Losing one’s way and then finding it may mimic the cyclical nature of depression, but it is also part of the natural rhythm of day and night, of the waxing and waning moon, and of seeding and harvesting. However true and even beautiful this turning of times and seasons may be, I tend to resist it as a necessary aspect of the spiritual life. Monastic writers have always emphasized that maintaining a life of prayer means being willing to start over, after one has acted in a sinful or destructive way. Both pride and acedia will assert themselves, and it may appear that we are so far gone we may as well give up and not embarrass ourselves further by pretending to be anything but failures. It seems foolish to believe that the door is still open, that there is always another chance. I may accept this intellectually, but I have to appreciate its depths only through experience. Just when I seem to have my life in balance and imagine I can remain in this happy state forever, I lose sight of the value of contemplation and prayer, and try to live without it. Soon enough, once again, I am picking myself up out of the ashes.

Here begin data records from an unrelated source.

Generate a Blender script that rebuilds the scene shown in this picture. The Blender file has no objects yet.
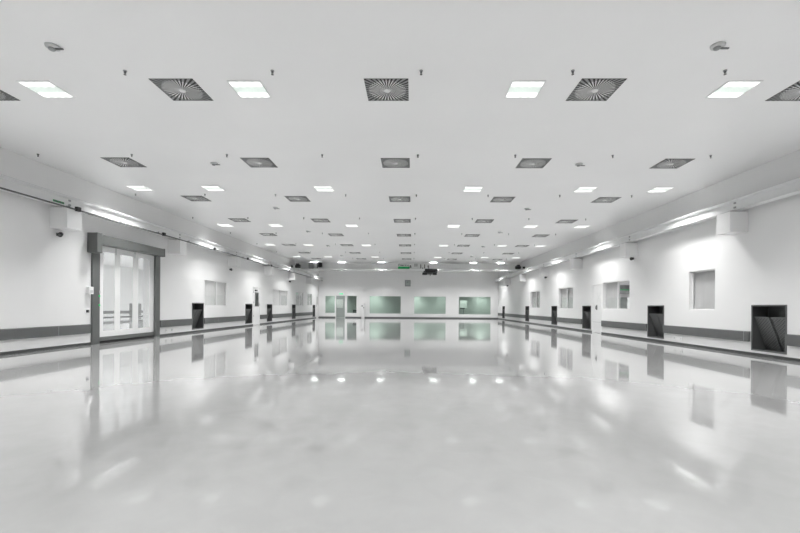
import bpy, bmesh, math, random
from mathutils import Matrix, Vector
random.seed(4)
PI = math.pi
S = bpy.context.scene
COL = S.collection

# ------------------------------------------------------------------ camera
XL, XR, YB, YF, H = -8.273, 7.612, 36.889, -6.0, 4.183
cam_d = bpy.data.cameras.new('camera'); cam = bpy.data.objects.new('camera', cam_d); COL.objects.link(cam)
cam_d.sensor_width = 36; cam_d.lens = 416.514 * 36 / 800
cam_d.shift_x = -(406.81 - 400) / 800; cam_d.shift_y = (306.51 - 266.5) / 800
cam_d.clip_start = 0.05; cam_d.clip_end = 200
cam.matrix_world = (Matrix.Translation((0, 0, 1.0378)) @ Matrix.Rotation(0.0127, 4, 'Z')
                    @ Matrix.Rotation(PI / 2, 4, 'X') @ Matrix.Rotation(0.0067, 4, 'Z'))
S.camera = cam
# ------------------------------------------------------------------ world, exposure
w = bpy.data.worlds.new('world'); S.world = w; w.use_nodes = True
w.node_tree.nodes['Background'].inputs[0].default_value = (0.9, 0.95, 1, 1)
w.node_tree.nodes['Background'].inputs[1].default_value = 0.3
S.view_settings.view_transform = 'Standard'; S.view_settings.look = 'None'
S.view_settings.gamma = 1.0; S.view_settings.use_curve_mapping = False
S.view_settings.exposure = 0.25
LAMP_POWER = 51.0    # light thrown down by each ceiling fixture
LENS_GLOW = 1.25     # luminance of the lens seen from the side


def area(name, loc, sx, sy, power, color=(1, 1, 1)):
    d = bpy.data.lights.new(name, 'AREA'); d.shape = 'RECTANGLE'; d.size = sx; d.size_y = sy
    d.energy = power; d.color = color; d.spread = math.radians(125)
    o = bpy.data.objects.new(name, d); COL.objects.link(o); o.location = loc
    return o


# lamps of the hall beyond the roll-up door and fill light in the rooms behind the far windows
for y in (13, 21, 29, 37):
    for x in (-12, -20):
        area('side_hall_lamp', (x, y, H - .06), 1.2, 2.4, 430)
for x, p in ((-7.5, 26), (-3.6, 26), (0.35, 23), (2.9, 13), (6.7, 24)):
    area('back_room_fill', (x, YB + 3.3, 2.66), .4, .8, p, (0.93, 1, 0.95))
    area('back_room_fill', (x, YB + 1.2, 2.66), .4, .8, p * .45, (0.93, 1, 0.95))
area('back_room_fill', (4.5, YB + .5, 2.66), .3, .3, 14, (0.93, 1, 0.95))  # extra light without a fixture, added to brighten the pale sheet

# ------------------------------------------------------------------ materials
MAT = {}


def mat(name, col, rough=.5, metal=0, spec=.5, coat=0, noise=0, nscale=3, bump=0, bscale=20, emit=0):
    m = bpy.data.materials.new(name); m.use_nodes = True; nt = m.node_tree
    b = nt.nodes['Principled BSDF']
    b.inputs['Base Color'].default_value = (*col, 1); b.inputs['Roughness'].default_value = rough
    b.inputs['Metallic'].default_value = metal; b.inputs['Specular IOR Level'].default_value = spec
    b.inputs['Coat Weight'].default_value = coat; b.inputs['Coat Roughness'].default_value = .05
    tc = nt.nodes.new('ShaderNodeTexCoord')
    if noise:
        n = nt.nodes.new('ShaderNodeTexNoise'); n.inputs['Scale'].default_value = nscale
        n.inputs['Detail'].default_value = 5
        nt.links.new(tc.outputs['Object'], n.inputs['Vector'])
        r = nt.nodes.new('ShaderNodeMapRange'); r.inputs['From Min'].default_value = .3; r.inputs['From Max'].default_value = .7
        r.inputs['To Min'].default_value = 1 - noise; r.inputs['To Max'].default_value = 1 + noise * .5
        nt.links.new(n.outputs['Fac'], r.inputs['Value'])
        v = nt.nodes.new('ShaderNodeVectorMath'); v.operation = 'SCALE'; v.inputs[0].default_value = col
        nt.links.new(r.outputs['Result'], v.inputs['Scale']); nt.links.new(v.outputs[0], b.inputs['Base Color'])
    if bump:
        n = nt.nodes.new('ShaderNodeTexNoise'); n.inputs['Scale'].default_value = bscale
        nt.links.new(tc.outputs['Object'], n.inputs['Vector'])
        bp = nt.nodes.new('ShaderNodeBump'); bp.inputs['Strength'].default_value = bump; bp.inputs['Distance'].default_value = .01
        nt.links.new(n.outputs['Fac'], bp.inputs['Height']); nt.links.new(bp.outputs['Normal'], b.inputs['Normal'])
    if emit:
        b.inputs['Emission Color'].default_value = (*col, 1); b.inputs['Emission Strength'].default_value = emit
    MAT[name] = m
    return m


mat('wall_paint', (.80, .80, .80), .38, noise=.015, nscale=.8)
mat('ceiling_panel', (.91, .91, .91), .42, noise=.02, nscale=.5)
mat('bracket_paint', (.84, .84, .84), .35)
mat('rail_paint', (.76, .765, .765), .3)
mat('girder_paint', (.74, .75, .745), .35)
mat('bumper_grey', (.118, .122, .122), .45, noise=.08, nscale=2)
mat('base_dark', (.055, .058, .058), .4)
mat('steel_frame', (.14, .145, .145), .4, metal=.3)
mat('steel_dark', (.105, .108, .108), .45, metal=.2)
mat('door_grey', (.14, .146, .143), .35, metal=.2, noise=.05, nscale=4)
mat('pvc_white', (.82, .82, .82), .3)
mat('door_white', (.76, .76, .76), .3)
mat('black', (.012, .012, .013), .35)
mat('rubber', (.02, .02, .02), .7)
mat('mid_grey', (.3, .31, .31), .4)
mat('light_grey', (.55, .56, .56), .4)
mat('blind_light', (.86, .86, .86), .6)
mat('blind_grey', (.58, .58, .58), .6, noise=.06, nscale=3)
mat('frame_white', (.78, .78, .78), .3)
mat('diffuser_light', (.85, .85, .85), .4)
mat('diffuser_mid', (.28, .285, .285), .4)
mat('diffuser_dark', (.02, .02, .02), .6)
mat('chrome', (.6, .6, .6), .2, metal=1)
mat('sign_green', (.02, .40, .12), .5)
mat('sign_green_lit', (.10, .75, .35), .5, emit=.25)
mat('button_green', (.02, .45, .12), .4, emit=.15)
mat('room_green', (.60, .63, .612), .6)
mat('leaf_green', (.30, .33, .315), .35)
mat('paper', (.8, .82, .8), .6)
mat('lamp_reflector', (.74, .84, .78), .3, emit=.40)
mat('display_face', (.45, .50, .48), .2)


def glass(name, tint, haze=0.0, hazecol=(.8, .8, .8)):
    m = bpy.data.materials.new(name); m.use_nodes = True; nt = m.node_tree
    for n in list(nt.nodes):
        if n.type == 'BSDF_PRINCIPLED': nt.nodes.remove(n)
    out = [n for n in nt.nodes if n.type == 'OUTPUT_MATERIAL'][0]
    tr = nt.nodes.new('ShaderNodeBsdfTransparent'); tr.inputs[0].default_value = (*tint, 1)
    gl = nt.nodes.new('ShaderNodeBsdfGlossy'); gl.inputs['Roughness'].default_value = .02
    lw = nt.nodes.new('ShaderNodeLayerWeight'); lw.inputs['Blend'].default_value = .5
    pw = nt.nodes.new('ShaderNodeMath'); pw.operation = 'POWER'; pw.inputs[1].default_value = 5
    nt.links.new(lw.outputs['Facing'], pw.inputs[0])
    fr = nt.nodes.new('ShaderNodeMath'); fr.operation = 'MULTIPLY_ADD'; fr.inputs[1].default_value = .9; fr.inputs[2].default_value = .035
    nt.links.new(pw.outputs[0], fr.inputs[0])
    mx = nt.nodes.new('ShaderNodeMixShader')
    nt.links.new(fr.outputs[0], mx.inputs[0])
    src = tr
    if haze:
        df = nt.nodes.new('ShaderNodeBsdfDiffuse'); df.inputs[0].default_value = (*hazecol, 1)
        m2 = nt.nodes.new('ShaderNodeMixShader'); m2.inputs[0].default_value = haze
        nt.links.new(tr.outputs[0], m2.inputs[1]); nt.links.new(df.outputs[0], m2.inputs[2]); src = m2
    nt.links.new(src.outputs[0], mx.inputs[1]); nt.links.new(gl.outputs[0], mx.inputs[2])
    nt.links.new(mx.outputs[0], out.inputs[0])
    MAT[name] = m


glass('glass_clear', (.97, .97, .97))
glass('glass_green', (.86, .915, .885))
glass('pvc_clear', (.93, .94, .94), .14)


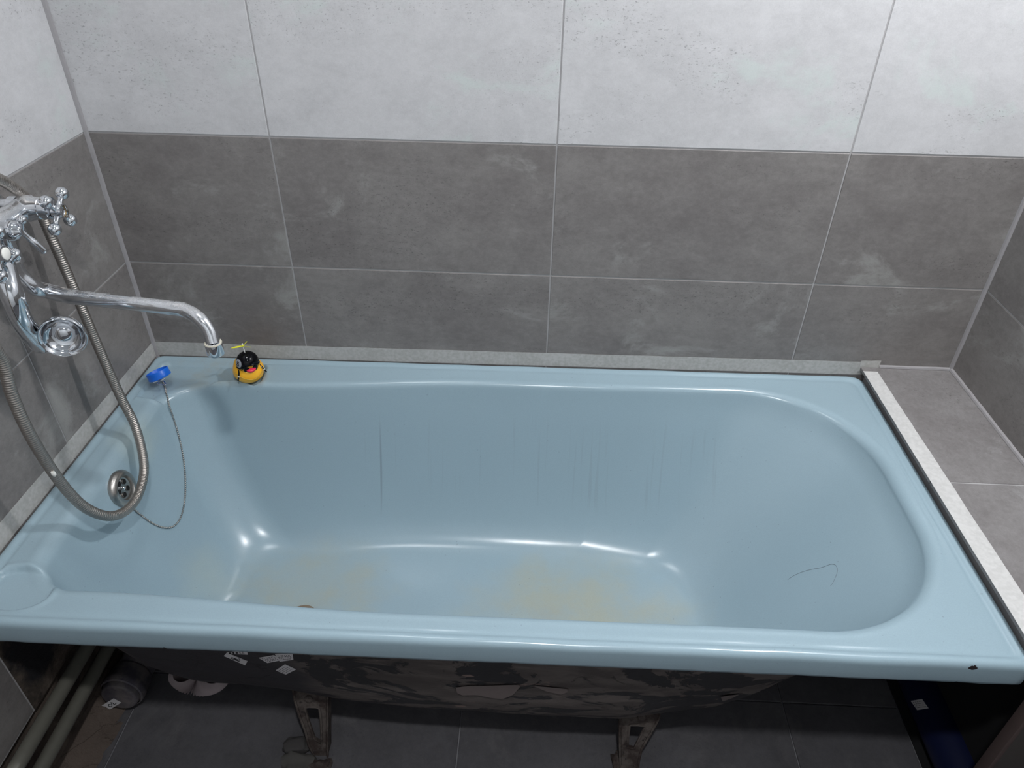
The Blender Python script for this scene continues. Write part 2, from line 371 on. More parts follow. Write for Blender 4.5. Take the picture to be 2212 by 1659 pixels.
# rough mortar heaped along the left wall
V, F = [], []; nx, ny = 14, 90
for j in range(ny+1):
    for i in range(nx+1):
        y = -1.45+1.45*j/ny; u = i/nx; x = -0.02+0.085*u
        z = -ZF+0.001+(0.05*(1-u)**1.3+0.012*noise.noise(Vector((x*30, y*14, 0)))+0.006*noise.noise(Vector((x*90, y*60, 3))))*(1-u**4)
        V.append((x+0.008*noise.noise(Vector((0, y*16, 5)))*u, y, z))
for j in range(ny):
    for i in range(nx):
        a = j*(nx+1)+i; F.append((a, a+1, a+nx+2, a+nx+1))
obj('mortar_heap', (V, F), MORTAR, floor, angle=80)
# corner beads of silicone
def bead(name, parent, a, b, r, mat):
    P = resample([Vector(a), Vector(b)], 0.02)
    P = [p+Vector([noise.noise(p*35+Vector((k*7, 0, 0)))*0.0007 for k in range(3)]) for p in P]
    return obj(name, tube(P, lambda i, t: r*(1+0.12*noise.noise(P[i]*40)), 8), mat, parent)
bead('corner_bead', wall_back, (0.0005, -0.0005, -0.05), (0.0005, -0.0005, CEIL), 0.0068, SIL)
bead('corner_bead', wall_back, (WD-0.0005, -0.0005, 0.03), (WD-0.0005, -0.0005, CEIL), 0.0065, SIL)

# tiled ledge at the foot of the bath
LZ, LX = 0.024, 1.757
ledge = tag(thing('tiled_ledge', (1.87, -0.40, -ZF), 'tiled grey ledge at the right end of the bath, edged with white tape', 'ledge'))
obj('ledge_top', boxvf((1.776, -0.800, -0.05), (WD-0.001, -0.001, LZ-0.0015)), GROUT, ledge, smooth=False)
obj('ledge_wall', boxvf((1.90, -0.80, -ZF), (WD-0.001, -0.001, -0.05)), VOID, ledge, smooth=False)  # black colour in place of the shade at the ledge's open side
tile(ledge, 2, LZ, LX, WD-0.001, -0.409, -0.001, GH, 1); tile(ledge, 2, LZ, LX, WD-0.001, -0.815, -0.409, GH, 1)
obj('front_panel', bbox((1.795, -0.822, -ZF), (WD-0.002, -0.805, -0.02), 0.0015), PANEL, ledge)
obj('panel_edge', bbox((1.787, -0.826, -ZF), (1.796, -0.803, -0.02), 0.002), plain('edge_brown', (72, 60, 58), 0.6), ledge)
bead('corner_bead', ledge, (LX+0.045, -0.001, LZ+0.001), (WD, -0.001, LZ+0.001), 0.0055, SIL)
bead('corner_bead', ledge, (WD-0.001, -0.001, LZ+0.001), (WD-0.001, -0.815, LZ+0.001), 0.0060, SIL)

# paper masking tape
def strip(name, p0, p1, w0, w1, out, mat, label, seed, parent=None):
    """strip between edge p0->p1 (lower edge), widths w0,w1 vectors, thickness along out"""
    p0, p1, w0, w1, out = map(Vector, (p0, p1, w0, w1, out)); n = int((p1-p0).length/0.01); V, F = [], []
    for i in range(n+1):
        t = i/n; p = p0.lerp(p1, t); ww = w0.lerp(w1, t)
        e = 1+0.03*noise.noise(Vector((t*9, seed, 0))); l = out*(0.0008+0.0008*abs(noise.noise(Vector((t*25, seed, 1)))))
        q = p+ww*0.02*noise.noise(Vector((t*30, seed, 2)))
        V += [q+out*0.0003, q+l, q+ww*0.5*e+out*0.0009, q+ww*e+l*0.7, q+ww*e+out*0.0003]
    for i in range(n):
        for k in range(4): F.append((i*5+k, (i+1)*5+k, (i+1)*5+k+1, i*5+k+1))
    return tag(obj(name, (V, F), mat, None, angle=60), label, 'tape')
strip('masking_tape', (0.0, -0.0005, -0.0165), (1.800, -0.0005, 0.001), (0, 0, 0.039), (0, 0, 0.037), (0, -1, 0), TAPE, 'long pale masking tape along the back wall above the blue rim', 1)
strip('masking_tape', (0.0005, -0.003, -0.0165), (0.0005, -0.80, -0.0165), (0, 0, 0.040), (0, 0, 0.046), (1, 0, 0), TAPE, 'pale masking tape on the left wall running beside the bath under the tap', 2)
strip('masking_tape', (LX+0.001, -0.022, LZ), (LX+0.001, -0.812, LZ), (0.034, 0, 0), (0.042, 0, 0), (0, 0, 1), TAPE2, 'broad white masking tape along the edge of the tiled ledge', 3)
strip('masking_tape', (LX-0.002, -0.0022, 0.012), (LX+0.045, -0.0022, 0.012), (0, 0, 0.030), (0, 0, 0.032), (0, -1, 0), TAPE, 'short torn piece of tape where the back wall and ledge tapes meet', 4)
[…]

The early Christian monks staked their survival on their willingness to be as God had made them, creatures of the day-to-day. They regarded repetition as essential to their salvation, and valued perseverance in prayer and manual labor as the core of their spiritual discipline. When acedia tempted them from these tasks, they were admonished to make their way back as quickly as possible. It is all a matter of falling down and standing back up again, no matter how many times. Typically, the desert fathers provide a gnomic commentary on this aspect of their lives: “Abba Moses asked Abba Sylvanus, ‘Can a man lay a new foundation every day?’ The old man said, ‘If he works hard, he can lay a new foundation at every moment.’”

~Kathleen Norris, Acedia and Me

Prayer for Family

·        For my immediate family (parents, spouse, siblings).

·        For extended family (cousins, aunts and uncles, grandparents)

·        For close friends that are as family to me. 

·        For those who don’t have families, or whose families are broken.

·        For forgiveness and reconciliation where there is division in my family.

·        For provision where there is need in my family.

·        For God to be the foundation, and the cross the center of my family. 

·        For a generation yet unborn, future members of our family. 

Closing Prayer
O Lord and King, your Kingdom comes even without our prayer.  But we pray that it would also come among us.  We are desperate for your reign and rule, for all we see is rebellion.  Come into my heart, my home, my family, my work, my church, my community.  Rule with justice and with mercy.  Come, Lord Jesus.  Amen.